The semiconductor industry is facing a triple challenge of increasing computing power, shrinking chip sizes, and managing power in densely packed circuits. While silicon remains the dominant material, there is growing interest in two-dimensional (2D) semiconductors, which are extremely thin and offer advantages in terms of control, precision, and energy efficiency.
Silicon has limitations in terms of how thin it can be made due to its three-dimensional nature, which has led researchers to explore 2D materials. These ultra-thin materials have the potential to reduce energy consumption and occupy less surface area on a chip.
However, until recently, creating high-performing 2D semiconductors that can be integrated with silicon chips has proven challenging. Some 2D materials required high deposition temperatures that damaged underlying silicon, while others did not meet performance standards or lacked purity.
Researchers at the University of Pennsylvania School of Engineering and Applied Science have made significant progress by successfully growing a high-performing 2D semiconductor, indium selenide (InSe), on an industrial-scale wafer.
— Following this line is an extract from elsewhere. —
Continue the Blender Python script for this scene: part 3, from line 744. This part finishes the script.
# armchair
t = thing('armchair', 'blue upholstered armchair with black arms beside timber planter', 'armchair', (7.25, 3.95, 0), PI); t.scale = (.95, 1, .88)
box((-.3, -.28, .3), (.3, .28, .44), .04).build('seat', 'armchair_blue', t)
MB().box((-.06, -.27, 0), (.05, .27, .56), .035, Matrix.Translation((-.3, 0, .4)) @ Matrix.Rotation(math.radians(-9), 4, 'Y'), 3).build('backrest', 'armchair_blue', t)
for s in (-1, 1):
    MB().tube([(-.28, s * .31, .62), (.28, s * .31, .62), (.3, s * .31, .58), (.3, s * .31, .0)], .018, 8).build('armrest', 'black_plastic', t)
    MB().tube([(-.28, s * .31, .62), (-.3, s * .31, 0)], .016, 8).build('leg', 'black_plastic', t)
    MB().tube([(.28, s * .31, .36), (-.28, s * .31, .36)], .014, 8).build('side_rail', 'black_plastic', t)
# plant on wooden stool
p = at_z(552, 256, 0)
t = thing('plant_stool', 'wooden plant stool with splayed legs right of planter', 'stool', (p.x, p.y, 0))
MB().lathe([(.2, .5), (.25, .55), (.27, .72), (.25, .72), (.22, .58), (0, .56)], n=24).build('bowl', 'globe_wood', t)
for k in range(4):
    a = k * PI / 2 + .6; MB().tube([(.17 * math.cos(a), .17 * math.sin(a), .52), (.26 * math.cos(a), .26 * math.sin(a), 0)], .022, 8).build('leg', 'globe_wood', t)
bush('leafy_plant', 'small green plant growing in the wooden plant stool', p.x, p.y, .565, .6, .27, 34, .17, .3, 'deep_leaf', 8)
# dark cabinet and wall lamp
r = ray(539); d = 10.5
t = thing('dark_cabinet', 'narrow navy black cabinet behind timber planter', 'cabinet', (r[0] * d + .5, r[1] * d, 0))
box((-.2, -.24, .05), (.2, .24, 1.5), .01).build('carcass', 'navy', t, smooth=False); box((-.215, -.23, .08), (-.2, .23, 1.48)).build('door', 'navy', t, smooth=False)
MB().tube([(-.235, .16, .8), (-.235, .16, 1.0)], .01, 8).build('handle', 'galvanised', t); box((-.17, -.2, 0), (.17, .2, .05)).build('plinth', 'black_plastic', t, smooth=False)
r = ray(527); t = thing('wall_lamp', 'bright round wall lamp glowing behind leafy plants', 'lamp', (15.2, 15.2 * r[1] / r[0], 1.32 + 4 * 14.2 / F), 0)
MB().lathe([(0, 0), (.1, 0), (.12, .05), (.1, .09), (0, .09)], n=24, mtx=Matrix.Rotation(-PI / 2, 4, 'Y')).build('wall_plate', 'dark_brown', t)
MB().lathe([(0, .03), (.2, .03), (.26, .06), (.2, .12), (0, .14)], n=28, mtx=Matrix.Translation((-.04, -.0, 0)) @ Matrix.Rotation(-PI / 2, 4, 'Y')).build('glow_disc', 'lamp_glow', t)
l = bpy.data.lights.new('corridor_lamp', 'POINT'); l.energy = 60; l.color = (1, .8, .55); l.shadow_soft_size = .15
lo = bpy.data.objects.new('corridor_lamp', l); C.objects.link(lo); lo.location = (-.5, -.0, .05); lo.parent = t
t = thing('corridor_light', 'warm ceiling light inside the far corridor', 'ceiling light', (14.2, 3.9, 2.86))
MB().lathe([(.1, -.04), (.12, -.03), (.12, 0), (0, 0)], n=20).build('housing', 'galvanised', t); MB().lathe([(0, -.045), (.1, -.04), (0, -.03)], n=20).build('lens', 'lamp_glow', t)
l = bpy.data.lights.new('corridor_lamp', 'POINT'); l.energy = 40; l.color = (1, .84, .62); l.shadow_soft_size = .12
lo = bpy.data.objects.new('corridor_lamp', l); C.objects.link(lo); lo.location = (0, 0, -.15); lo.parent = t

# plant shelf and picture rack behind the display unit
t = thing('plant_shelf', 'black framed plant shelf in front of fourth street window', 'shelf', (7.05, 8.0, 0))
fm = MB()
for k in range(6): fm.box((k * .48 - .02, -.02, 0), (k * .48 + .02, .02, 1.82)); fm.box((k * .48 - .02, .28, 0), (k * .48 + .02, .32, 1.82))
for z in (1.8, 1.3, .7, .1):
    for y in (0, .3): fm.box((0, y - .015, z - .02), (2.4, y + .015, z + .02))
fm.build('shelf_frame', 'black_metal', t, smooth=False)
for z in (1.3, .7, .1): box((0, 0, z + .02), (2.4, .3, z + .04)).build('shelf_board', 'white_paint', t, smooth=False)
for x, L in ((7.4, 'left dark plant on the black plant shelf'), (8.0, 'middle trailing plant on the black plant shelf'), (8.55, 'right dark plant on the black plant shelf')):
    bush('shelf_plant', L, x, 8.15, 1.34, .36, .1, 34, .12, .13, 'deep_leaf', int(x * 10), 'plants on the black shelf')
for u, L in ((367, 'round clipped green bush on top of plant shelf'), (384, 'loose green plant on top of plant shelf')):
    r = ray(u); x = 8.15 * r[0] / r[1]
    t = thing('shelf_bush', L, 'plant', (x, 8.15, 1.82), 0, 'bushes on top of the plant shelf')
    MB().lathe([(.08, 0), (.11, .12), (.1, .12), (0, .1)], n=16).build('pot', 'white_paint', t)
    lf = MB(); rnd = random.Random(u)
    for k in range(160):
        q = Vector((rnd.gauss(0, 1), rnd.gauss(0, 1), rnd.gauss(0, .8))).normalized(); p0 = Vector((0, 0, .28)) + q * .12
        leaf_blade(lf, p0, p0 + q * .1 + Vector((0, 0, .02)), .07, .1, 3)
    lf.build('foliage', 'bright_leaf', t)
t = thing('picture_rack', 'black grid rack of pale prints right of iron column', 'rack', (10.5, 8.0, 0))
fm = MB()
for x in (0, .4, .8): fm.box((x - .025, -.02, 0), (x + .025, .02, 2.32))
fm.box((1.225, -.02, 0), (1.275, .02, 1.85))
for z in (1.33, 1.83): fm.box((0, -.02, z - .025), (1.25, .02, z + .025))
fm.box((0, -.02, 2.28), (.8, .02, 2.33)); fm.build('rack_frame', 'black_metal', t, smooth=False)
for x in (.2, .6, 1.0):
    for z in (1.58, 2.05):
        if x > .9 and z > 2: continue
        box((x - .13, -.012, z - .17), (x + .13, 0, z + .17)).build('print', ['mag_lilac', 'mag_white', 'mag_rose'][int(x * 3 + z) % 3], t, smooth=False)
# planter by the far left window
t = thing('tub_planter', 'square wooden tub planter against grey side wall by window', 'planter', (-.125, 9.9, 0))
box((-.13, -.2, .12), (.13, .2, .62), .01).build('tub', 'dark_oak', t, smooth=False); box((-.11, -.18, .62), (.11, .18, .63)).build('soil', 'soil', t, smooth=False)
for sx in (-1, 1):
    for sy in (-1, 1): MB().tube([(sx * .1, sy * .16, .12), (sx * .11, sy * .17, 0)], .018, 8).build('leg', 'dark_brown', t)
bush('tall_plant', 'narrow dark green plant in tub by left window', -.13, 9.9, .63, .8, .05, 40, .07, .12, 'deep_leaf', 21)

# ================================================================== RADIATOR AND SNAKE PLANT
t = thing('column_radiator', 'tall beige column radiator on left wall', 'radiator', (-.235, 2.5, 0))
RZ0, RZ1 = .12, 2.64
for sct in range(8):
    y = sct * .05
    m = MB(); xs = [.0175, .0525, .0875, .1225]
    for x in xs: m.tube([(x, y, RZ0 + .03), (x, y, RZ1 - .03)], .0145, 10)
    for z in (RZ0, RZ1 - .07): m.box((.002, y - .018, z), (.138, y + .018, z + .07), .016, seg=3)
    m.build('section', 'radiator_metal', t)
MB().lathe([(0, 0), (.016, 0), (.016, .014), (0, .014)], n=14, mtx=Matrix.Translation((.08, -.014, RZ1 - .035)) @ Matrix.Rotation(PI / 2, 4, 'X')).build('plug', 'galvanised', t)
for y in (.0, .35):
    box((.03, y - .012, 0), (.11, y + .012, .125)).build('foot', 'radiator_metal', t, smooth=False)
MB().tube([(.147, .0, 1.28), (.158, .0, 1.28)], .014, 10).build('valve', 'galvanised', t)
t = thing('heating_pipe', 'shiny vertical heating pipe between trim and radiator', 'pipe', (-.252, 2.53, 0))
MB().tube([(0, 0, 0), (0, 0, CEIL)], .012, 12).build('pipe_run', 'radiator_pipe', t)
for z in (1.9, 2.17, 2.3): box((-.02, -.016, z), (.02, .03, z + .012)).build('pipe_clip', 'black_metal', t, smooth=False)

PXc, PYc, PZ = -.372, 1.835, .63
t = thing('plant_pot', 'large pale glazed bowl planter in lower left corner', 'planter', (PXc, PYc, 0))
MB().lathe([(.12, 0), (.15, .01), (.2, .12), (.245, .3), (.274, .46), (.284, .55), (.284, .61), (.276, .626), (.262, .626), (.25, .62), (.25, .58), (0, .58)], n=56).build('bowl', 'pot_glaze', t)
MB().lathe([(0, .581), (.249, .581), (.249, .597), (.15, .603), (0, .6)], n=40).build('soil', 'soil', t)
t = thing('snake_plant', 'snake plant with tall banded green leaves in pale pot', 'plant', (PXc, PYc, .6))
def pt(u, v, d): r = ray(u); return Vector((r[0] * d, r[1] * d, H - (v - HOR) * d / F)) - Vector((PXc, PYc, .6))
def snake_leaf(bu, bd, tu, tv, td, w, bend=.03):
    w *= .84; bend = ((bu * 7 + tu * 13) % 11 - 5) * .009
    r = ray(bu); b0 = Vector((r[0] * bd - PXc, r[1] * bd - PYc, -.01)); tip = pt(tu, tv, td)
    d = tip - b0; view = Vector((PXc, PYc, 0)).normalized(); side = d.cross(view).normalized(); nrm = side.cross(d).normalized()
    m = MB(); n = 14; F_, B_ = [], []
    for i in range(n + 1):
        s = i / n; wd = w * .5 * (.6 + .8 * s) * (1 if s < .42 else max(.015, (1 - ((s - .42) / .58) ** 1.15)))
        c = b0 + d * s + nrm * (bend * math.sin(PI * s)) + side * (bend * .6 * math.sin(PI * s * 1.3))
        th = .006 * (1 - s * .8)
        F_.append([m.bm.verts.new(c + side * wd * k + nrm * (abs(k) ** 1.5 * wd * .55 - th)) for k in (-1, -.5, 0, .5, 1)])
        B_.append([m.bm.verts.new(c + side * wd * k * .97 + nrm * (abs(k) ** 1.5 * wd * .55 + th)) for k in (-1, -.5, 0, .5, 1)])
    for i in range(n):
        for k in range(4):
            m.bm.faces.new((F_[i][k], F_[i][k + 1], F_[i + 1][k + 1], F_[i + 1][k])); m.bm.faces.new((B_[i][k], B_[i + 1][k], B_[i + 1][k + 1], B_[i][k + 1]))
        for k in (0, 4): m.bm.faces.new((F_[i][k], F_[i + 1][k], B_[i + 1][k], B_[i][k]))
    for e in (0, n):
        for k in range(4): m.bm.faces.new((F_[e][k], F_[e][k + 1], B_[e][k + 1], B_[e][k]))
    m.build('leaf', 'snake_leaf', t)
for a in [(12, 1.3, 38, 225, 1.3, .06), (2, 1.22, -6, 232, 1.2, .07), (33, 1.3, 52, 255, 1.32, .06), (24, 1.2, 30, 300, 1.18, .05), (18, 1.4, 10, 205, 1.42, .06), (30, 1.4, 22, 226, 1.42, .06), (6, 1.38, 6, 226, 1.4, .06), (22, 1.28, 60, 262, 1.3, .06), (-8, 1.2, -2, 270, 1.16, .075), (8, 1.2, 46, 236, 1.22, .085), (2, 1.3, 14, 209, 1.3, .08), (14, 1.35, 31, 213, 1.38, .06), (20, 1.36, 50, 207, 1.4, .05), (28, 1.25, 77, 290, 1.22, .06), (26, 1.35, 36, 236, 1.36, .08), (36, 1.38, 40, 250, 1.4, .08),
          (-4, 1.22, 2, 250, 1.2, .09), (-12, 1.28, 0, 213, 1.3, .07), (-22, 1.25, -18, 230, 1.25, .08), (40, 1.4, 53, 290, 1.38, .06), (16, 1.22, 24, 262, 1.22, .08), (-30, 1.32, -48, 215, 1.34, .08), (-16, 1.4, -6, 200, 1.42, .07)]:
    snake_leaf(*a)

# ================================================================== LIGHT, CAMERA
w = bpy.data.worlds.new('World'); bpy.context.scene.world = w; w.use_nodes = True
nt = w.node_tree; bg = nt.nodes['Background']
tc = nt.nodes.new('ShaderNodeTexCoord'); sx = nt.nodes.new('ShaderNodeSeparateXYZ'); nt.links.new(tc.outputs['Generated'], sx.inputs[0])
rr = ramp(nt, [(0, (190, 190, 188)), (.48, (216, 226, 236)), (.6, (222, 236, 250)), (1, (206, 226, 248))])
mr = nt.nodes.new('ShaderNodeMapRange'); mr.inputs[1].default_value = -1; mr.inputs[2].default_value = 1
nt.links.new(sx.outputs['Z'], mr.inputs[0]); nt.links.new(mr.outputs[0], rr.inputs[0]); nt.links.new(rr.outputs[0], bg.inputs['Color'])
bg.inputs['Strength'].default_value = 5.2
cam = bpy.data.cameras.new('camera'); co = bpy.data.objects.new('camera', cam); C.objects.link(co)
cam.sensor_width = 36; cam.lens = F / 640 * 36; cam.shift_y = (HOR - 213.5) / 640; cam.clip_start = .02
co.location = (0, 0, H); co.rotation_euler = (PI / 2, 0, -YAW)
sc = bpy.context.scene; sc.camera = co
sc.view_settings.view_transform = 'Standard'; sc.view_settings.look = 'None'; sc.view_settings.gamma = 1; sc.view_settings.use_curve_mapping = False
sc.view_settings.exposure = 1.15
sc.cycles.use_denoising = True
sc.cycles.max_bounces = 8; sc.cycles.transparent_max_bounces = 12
Importantly, InSe can be deposited at low temperatures compatible with silicon chips.
The breakthrough was achieved using a growth technique called “vertical metal-organic chemical vapor deposition” (MOCVD). Unlike previous methods that introduced indium and selenium simultaneously, MOCVD introduced indium continuously while pulsing selenium. This approach allowed for the creation of a uniform 50:50 ratio of indium and selenium across the entire wafer, ensuring chemical purity.